## DATA TO PROCESS
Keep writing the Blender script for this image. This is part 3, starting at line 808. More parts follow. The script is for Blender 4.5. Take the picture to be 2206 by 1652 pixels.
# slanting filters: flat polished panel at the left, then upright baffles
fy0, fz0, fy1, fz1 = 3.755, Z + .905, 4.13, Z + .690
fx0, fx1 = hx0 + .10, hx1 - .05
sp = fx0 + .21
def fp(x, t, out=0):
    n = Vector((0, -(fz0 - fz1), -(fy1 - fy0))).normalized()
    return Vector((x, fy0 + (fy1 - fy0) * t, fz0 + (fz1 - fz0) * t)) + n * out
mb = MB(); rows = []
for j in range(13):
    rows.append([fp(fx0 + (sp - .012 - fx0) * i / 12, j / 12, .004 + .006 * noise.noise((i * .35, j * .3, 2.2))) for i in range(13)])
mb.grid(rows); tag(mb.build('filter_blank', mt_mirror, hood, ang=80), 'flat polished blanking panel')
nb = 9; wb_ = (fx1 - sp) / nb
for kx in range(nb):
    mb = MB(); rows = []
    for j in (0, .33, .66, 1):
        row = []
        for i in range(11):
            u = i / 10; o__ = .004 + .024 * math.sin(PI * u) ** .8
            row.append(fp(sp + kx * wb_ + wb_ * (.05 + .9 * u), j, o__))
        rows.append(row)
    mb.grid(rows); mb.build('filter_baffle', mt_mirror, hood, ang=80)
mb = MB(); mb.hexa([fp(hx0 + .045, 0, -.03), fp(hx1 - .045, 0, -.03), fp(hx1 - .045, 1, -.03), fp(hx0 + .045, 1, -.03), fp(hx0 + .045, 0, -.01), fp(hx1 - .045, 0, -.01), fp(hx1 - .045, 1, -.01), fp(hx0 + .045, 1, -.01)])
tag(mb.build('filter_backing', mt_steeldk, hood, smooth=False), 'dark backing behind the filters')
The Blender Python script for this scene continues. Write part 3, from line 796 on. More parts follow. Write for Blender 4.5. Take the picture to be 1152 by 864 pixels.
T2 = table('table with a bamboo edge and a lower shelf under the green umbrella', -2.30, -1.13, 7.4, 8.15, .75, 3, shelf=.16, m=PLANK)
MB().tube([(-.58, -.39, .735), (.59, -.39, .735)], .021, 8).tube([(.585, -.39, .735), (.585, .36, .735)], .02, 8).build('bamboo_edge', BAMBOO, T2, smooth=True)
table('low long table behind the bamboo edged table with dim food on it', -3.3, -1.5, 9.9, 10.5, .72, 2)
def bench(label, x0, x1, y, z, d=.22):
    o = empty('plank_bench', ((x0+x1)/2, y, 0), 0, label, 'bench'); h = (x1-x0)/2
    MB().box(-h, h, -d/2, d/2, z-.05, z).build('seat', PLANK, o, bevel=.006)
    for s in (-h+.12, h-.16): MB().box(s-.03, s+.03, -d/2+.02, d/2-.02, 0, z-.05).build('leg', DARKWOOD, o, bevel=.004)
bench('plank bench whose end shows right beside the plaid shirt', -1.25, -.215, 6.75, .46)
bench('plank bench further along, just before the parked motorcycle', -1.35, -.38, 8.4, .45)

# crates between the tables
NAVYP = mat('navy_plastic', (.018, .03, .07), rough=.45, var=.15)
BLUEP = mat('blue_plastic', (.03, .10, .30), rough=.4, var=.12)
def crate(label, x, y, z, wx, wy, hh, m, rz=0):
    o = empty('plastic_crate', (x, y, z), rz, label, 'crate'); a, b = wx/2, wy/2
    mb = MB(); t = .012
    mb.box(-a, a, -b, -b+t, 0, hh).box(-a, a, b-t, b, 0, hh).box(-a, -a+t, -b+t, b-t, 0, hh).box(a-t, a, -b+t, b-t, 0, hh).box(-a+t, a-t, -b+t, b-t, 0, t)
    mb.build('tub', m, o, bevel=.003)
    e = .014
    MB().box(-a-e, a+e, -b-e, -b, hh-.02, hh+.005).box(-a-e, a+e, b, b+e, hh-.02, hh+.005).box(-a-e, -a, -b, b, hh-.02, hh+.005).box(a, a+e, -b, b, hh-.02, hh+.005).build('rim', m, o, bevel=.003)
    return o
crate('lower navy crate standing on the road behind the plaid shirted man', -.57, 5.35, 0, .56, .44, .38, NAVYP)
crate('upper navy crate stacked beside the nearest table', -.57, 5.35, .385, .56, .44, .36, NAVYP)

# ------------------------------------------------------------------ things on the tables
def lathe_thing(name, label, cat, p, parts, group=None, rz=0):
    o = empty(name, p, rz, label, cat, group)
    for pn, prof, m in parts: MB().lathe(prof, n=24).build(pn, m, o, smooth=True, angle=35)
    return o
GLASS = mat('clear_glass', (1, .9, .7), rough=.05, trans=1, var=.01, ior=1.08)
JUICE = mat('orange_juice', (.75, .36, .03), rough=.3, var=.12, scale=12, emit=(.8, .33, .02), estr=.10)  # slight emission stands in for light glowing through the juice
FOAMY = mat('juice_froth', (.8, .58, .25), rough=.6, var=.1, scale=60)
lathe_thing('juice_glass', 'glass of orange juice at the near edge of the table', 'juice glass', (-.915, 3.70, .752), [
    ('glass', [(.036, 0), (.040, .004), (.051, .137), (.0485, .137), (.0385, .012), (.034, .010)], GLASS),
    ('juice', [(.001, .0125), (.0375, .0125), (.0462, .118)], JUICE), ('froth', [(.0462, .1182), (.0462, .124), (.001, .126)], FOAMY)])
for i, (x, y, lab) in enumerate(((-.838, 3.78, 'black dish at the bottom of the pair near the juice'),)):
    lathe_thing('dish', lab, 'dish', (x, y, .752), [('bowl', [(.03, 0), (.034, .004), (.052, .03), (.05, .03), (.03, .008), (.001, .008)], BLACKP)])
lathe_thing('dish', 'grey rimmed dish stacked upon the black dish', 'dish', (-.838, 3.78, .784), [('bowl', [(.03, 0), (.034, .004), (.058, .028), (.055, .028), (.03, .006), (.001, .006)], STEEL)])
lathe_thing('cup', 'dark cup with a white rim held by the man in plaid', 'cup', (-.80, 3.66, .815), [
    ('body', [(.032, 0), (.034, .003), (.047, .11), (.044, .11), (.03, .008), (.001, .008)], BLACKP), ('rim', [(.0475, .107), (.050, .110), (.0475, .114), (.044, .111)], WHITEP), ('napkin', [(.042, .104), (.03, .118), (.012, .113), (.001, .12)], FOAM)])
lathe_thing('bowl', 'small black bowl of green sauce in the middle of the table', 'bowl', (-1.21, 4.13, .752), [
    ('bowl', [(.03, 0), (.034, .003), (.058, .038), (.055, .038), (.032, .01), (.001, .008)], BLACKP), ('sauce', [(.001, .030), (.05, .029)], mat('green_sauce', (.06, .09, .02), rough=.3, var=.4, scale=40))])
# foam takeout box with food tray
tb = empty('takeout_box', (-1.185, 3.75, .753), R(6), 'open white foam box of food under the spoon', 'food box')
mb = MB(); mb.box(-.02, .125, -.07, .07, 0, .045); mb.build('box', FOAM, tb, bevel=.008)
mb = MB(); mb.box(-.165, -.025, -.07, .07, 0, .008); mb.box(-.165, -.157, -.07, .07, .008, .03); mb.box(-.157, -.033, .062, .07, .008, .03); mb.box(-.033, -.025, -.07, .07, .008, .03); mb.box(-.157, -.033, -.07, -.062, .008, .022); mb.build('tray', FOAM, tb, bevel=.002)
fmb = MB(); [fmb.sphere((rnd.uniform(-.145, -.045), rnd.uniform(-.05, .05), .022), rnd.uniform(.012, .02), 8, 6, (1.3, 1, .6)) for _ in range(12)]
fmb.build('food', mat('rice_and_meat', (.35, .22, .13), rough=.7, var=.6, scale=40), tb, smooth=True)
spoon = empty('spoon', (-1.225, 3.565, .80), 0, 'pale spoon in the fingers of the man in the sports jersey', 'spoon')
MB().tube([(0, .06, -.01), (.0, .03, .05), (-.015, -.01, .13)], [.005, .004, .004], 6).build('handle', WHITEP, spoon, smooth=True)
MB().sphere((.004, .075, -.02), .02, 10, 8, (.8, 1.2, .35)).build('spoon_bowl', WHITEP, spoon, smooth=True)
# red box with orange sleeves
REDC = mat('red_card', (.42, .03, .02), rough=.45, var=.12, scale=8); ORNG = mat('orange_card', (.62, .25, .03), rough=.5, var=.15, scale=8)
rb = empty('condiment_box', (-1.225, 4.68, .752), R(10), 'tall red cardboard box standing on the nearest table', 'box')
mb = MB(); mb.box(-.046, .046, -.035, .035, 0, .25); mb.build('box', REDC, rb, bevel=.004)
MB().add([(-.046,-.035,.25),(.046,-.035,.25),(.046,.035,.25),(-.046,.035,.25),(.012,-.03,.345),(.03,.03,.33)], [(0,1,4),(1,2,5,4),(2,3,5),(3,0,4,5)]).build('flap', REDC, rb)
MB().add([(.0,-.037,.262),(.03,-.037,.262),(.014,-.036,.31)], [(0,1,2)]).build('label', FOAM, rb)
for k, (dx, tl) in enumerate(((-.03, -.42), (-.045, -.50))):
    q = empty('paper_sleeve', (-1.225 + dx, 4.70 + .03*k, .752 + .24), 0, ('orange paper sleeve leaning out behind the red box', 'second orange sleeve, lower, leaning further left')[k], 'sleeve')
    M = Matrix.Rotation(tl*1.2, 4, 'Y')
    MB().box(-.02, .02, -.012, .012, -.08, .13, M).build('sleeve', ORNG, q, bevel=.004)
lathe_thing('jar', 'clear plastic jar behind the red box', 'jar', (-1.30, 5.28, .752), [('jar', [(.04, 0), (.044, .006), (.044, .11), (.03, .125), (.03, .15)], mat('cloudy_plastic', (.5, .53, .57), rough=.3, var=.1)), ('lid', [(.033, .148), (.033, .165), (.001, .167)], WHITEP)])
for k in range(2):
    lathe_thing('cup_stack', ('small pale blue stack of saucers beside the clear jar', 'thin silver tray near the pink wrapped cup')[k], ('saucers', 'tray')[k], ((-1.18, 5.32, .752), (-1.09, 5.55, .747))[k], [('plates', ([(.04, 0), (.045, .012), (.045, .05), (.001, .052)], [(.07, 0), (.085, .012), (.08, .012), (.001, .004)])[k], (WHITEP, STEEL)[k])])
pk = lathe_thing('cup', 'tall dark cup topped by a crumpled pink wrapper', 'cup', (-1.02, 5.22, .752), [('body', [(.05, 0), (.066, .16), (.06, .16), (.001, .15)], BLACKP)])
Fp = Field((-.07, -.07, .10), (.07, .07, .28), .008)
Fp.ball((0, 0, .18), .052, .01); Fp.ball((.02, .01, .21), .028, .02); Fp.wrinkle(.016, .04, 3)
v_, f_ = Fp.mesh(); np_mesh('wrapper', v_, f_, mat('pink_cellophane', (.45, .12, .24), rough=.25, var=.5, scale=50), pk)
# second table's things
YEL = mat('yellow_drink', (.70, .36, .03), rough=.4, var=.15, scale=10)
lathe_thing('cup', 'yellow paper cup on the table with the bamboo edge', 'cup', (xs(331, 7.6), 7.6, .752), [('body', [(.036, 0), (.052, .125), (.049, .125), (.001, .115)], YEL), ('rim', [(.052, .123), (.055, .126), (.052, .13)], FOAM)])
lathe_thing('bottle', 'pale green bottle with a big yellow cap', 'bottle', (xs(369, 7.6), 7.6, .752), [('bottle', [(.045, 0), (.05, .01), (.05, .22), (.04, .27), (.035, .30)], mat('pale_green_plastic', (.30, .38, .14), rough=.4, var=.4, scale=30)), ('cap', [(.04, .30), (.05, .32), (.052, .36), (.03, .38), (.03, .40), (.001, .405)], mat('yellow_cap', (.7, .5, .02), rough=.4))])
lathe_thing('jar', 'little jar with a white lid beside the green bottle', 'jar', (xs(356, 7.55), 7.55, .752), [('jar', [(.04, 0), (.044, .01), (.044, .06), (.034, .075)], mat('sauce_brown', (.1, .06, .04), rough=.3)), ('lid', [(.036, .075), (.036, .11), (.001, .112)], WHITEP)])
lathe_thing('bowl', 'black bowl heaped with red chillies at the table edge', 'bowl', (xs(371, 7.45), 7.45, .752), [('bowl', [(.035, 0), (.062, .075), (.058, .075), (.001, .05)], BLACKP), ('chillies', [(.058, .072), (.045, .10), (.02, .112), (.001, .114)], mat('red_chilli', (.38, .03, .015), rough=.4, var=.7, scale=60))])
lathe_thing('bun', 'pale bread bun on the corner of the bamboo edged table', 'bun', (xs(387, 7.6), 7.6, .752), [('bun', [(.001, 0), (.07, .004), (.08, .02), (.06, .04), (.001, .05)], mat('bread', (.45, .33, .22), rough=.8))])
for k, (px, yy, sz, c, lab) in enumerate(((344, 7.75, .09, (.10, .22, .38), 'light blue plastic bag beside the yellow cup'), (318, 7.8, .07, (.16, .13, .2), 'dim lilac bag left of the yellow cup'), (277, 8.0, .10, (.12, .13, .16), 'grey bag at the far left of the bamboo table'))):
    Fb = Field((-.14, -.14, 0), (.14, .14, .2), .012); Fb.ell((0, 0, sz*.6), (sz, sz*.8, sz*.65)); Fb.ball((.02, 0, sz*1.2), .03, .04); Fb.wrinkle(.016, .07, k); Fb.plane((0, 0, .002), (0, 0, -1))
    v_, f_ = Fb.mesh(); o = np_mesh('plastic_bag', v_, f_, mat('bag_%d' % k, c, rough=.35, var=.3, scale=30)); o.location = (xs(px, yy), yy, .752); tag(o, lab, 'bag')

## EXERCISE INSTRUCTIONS
Of all the entries above, repeat only the lines from the line that has "The Blender Python" to the line that has "bench('plank bench further", both lines included, exactly.

## EXERCISE OUTPUT
The Blender Python script for this scene continues. Write part 3, from line 796 on. More parts follow. Write for Blender 4.5. Take the picture to be 1152 by 864 pixels.
T2 = table('table with a bamboo edge and a lower shelf under the green umbrella', -2.30, -1.13, 7.4, 8.15, .75, 3, shelf=.16, m=PLANK)
MB().tube([(-.58, -.39, .735), (.59, -.39, .735)], .021, 8).tube([(.585, -.39, .735), (.585, .36, .735)], .02, 8).build('bamboo_edge', BAMBOO, T2, smooth=True)
table('low long table behind the bamboo edged table with dim food on it', -3.3, -1.5, 9.9, 10.5, .72, 2)
def bench(label, x0, x1, y, z, d=.22):
    o = empty('plank_bench', ((x0+x1)/2, y, 0), 0, label, 'bench'); h = (x1-x0)/2
    MB().box(-h, h, -d/2, d/2, z-.05, z).build('seat', PLANK, o, bevel=.006)
    for s in (-h+.12, h-.16): MB().box(s-.03, s+.03, -d/2+.02, d/2-.02, 0, z-.05).build('leg', DARKWOOD, o, bevel=.004)
bench('plank bench whose end shows right beside the plaid shirt', -1.25, -.215, 6.75, .46)
bench('plank bench further along, just before the parked motorcycle', -1.35, -.38, 8.4, .45)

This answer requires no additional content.